• PROMPT: The lines below are to be quoted exactly, from the first through the one that contains "above the floor".

-- RECORDS PROVIDED start --

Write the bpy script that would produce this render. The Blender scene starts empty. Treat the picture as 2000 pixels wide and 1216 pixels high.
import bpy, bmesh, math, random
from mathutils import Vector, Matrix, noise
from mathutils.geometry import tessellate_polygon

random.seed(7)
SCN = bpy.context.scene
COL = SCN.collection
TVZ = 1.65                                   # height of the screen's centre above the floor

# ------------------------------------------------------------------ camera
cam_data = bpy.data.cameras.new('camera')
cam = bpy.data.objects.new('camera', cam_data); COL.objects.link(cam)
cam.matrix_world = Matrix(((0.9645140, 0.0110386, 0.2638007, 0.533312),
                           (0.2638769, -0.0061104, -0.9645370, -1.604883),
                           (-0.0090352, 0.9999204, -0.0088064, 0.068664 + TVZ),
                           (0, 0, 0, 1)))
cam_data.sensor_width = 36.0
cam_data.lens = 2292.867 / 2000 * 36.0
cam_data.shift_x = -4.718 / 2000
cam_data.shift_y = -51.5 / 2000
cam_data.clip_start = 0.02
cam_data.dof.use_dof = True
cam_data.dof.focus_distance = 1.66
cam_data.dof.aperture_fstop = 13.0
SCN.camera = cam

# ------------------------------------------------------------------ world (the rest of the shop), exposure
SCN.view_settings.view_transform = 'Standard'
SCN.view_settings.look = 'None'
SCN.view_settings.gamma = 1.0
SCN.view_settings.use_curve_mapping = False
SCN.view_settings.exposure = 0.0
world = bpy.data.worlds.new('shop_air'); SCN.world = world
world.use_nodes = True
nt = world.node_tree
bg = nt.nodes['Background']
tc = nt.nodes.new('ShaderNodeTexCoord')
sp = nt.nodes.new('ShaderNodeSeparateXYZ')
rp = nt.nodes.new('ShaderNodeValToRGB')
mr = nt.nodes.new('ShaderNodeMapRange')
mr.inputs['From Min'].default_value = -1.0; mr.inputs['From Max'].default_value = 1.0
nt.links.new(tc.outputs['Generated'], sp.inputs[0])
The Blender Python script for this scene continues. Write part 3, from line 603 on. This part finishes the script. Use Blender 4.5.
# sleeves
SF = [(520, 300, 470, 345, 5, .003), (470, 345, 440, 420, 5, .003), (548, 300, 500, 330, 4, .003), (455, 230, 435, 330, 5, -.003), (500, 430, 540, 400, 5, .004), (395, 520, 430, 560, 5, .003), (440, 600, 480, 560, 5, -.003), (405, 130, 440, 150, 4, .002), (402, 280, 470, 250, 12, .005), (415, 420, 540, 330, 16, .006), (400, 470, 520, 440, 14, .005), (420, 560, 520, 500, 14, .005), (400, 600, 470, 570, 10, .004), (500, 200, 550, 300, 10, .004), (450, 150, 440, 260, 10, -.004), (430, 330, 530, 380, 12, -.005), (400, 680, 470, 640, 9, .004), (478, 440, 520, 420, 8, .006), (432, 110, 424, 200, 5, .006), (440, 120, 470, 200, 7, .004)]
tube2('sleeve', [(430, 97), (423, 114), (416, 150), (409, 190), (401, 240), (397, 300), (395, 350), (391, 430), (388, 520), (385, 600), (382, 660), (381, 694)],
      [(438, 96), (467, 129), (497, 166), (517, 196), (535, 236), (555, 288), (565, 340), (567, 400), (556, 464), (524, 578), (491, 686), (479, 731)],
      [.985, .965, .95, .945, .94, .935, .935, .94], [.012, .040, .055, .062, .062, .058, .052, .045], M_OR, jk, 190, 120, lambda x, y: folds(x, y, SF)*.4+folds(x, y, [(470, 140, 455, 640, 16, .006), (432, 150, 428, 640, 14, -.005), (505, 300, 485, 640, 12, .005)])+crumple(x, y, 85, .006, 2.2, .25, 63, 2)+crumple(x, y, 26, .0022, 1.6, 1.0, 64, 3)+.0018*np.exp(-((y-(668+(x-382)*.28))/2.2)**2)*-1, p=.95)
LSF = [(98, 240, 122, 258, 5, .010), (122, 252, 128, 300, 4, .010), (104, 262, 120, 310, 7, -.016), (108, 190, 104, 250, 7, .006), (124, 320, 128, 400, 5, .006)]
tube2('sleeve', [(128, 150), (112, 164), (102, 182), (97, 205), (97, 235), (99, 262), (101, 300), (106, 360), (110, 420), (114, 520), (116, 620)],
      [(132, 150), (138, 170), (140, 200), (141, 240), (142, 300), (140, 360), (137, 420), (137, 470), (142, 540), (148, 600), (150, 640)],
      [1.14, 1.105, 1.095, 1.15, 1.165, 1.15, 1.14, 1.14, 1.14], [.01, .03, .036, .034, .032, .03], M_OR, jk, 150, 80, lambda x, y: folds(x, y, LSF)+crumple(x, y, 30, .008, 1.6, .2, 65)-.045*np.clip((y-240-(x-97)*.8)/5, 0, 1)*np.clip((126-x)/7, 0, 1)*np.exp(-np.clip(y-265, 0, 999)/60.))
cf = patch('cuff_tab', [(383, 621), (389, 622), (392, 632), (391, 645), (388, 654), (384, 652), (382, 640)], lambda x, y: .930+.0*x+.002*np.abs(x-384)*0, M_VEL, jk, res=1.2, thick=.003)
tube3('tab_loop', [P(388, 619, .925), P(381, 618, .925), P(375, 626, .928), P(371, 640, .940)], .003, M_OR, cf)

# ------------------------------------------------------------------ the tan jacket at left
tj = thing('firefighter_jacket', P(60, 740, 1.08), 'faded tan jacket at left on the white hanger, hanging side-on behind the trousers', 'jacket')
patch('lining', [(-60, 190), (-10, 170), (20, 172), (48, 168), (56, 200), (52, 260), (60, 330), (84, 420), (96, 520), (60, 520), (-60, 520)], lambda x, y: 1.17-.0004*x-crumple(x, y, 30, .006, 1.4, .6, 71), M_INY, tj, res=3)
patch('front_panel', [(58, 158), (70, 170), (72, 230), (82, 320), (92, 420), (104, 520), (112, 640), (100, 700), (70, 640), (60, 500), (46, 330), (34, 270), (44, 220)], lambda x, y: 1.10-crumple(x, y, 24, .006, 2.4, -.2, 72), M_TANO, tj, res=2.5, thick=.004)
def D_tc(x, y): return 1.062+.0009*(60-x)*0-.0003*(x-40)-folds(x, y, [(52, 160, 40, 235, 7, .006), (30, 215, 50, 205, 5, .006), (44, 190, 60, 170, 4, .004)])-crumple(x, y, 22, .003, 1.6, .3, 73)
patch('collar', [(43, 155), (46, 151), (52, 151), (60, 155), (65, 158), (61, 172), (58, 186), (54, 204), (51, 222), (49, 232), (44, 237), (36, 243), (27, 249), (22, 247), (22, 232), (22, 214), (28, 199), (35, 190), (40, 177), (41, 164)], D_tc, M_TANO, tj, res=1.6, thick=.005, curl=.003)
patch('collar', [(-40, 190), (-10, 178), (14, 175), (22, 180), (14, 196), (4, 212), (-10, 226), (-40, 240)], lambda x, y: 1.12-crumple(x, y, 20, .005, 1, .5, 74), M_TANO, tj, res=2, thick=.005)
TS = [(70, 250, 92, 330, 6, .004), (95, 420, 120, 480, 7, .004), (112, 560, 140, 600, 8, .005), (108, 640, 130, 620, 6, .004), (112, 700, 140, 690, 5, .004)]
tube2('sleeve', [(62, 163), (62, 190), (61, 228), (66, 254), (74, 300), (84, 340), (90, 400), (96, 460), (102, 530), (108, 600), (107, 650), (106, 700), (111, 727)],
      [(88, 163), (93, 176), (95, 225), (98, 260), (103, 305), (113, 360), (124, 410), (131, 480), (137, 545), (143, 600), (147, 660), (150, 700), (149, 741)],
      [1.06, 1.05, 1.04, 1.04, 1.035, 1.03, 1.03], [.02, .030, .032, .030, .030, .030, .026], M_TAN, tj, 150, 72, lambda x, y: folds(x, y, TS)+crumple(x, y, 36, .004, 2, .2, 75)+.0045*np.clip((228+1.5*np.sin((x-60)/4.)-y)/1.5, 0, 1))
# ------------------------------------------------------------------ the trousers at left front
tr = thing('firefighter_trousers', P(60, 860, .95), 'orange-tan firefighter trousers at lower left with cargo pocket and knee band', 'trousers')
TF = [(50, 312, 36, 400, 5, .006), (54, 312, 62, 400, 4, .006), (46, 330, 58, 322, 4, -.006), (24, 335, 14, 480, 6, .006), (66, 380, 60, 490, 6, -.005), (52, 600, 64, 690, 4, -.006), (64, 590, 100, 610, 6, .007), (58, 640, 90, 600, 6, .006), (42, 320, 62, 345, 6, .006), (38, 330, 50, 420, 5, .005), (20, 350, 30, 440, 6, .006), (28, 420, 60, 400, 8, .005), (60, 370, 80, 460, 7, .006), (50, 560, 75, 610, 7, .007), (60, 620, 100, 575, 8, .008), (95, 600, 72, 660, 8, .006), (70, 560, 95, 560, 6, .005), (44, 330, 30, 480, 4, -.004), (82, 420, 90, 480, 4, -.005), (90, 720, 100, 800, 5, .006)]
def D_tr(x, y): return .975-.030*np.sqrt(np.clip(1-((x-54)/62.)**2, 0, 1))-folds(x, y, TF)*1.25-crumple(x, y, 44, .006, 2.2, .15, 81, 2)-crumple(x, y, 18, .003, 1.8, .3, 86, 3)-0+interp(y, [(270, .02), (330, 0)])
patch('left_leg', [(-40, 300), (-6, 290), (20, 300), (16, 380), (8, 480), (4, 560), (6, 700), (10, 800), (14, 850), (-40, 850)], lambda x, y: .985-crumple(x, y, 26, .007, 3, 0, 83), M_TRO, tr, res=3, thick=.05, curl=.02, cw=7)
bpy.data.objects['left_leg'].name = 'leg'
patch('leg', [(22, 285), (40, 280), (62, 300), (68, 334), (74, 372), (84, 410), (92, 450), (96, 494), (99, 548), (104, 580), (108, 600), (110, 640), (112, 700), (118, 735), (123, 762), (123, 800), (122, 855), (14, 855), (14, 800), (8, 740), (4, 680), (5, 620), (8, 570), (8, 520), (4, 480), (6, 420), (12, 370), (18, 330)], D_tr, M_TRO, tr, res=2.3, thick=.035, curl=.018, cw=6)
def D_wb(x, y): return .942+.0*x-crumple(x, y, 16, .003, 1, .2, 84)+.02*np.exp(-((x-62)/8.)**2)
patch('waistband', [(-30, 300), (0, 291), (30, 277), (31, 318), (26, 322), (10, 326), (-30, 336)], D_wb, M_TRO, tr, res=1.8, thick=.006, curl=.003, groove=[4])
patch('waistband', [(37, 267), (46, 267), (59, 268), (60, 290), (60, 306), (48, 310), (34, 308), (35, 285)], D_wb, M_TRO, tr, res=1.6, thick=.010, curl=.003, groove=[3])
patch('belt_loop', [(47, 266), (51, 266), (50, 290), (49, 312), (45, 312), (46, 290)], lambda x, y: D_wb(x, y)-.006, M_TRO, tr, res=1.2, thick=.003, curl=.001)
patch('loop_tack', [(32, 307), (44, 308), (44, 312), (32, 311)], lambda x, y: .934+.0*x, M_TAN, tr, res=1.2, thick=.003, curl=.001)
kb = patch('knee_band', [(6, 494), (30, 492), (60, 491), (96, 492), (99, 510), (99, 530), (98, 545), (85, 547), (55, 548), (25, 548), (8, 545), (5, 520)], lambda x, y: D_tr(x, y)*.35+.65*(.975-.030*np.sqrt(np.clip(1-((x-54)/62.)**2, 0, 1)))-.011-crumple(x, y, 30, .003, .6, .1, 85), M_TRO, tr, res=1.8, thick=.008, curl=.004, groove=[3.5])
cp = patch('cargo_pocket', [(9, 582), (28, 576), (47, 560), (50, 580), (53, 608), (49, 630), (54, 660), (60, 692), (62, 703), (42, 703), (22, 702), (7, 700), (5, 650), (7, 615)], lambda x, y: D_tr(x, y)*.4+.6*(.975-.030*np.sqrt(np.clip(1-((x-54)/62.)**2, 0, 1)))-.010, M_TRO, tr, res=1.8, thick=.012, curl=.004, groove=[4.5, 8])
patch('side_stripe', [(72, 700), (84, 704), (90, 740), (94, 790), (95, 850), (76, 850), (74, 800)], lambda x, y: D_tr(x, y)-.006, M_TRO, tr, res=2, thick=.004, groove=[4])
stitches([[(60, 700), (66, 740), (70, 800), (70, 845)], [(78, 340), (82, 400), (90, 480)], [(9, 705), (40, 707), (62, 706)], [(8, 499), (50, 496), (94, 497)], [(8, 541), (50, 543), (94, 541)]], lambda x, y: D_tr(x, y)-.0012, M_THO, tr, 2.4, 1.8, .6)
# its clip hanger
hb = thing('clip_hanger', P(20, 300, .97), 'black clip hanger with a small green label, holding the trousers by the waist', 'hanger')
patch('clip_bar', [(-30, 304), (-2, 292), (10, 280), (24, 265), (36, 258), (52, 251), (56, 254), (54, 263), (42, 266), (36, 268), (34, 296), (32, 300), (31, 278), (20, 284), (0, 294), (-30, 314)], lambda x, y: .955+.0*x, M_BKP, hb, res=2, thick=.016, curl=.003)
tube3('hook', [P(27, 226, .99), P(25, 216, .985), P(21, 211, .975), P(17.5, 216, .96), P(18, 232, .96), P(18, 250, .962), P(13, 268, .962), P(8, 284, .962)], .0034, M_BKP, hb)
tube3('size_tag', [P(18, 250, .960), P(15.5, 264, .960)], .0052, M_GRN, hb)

-- RECORDS PROVIDED end --

• WORKED SOLUTION:
Write the bpy script that would produce this render. The Blender scene starts empty. Treat the picture as 2000 pixels wide and 1216 pixels high.
import bpy, bmesh, math, random
from mathutils import Vector, Matrix, noise
from mathutils.geometry import tessellate_polygon

random.seed(7)
SCN = bpy.context.scene
COL = SCN.collection
TVZ = 1.65                                   # height of the screen's centre above the floor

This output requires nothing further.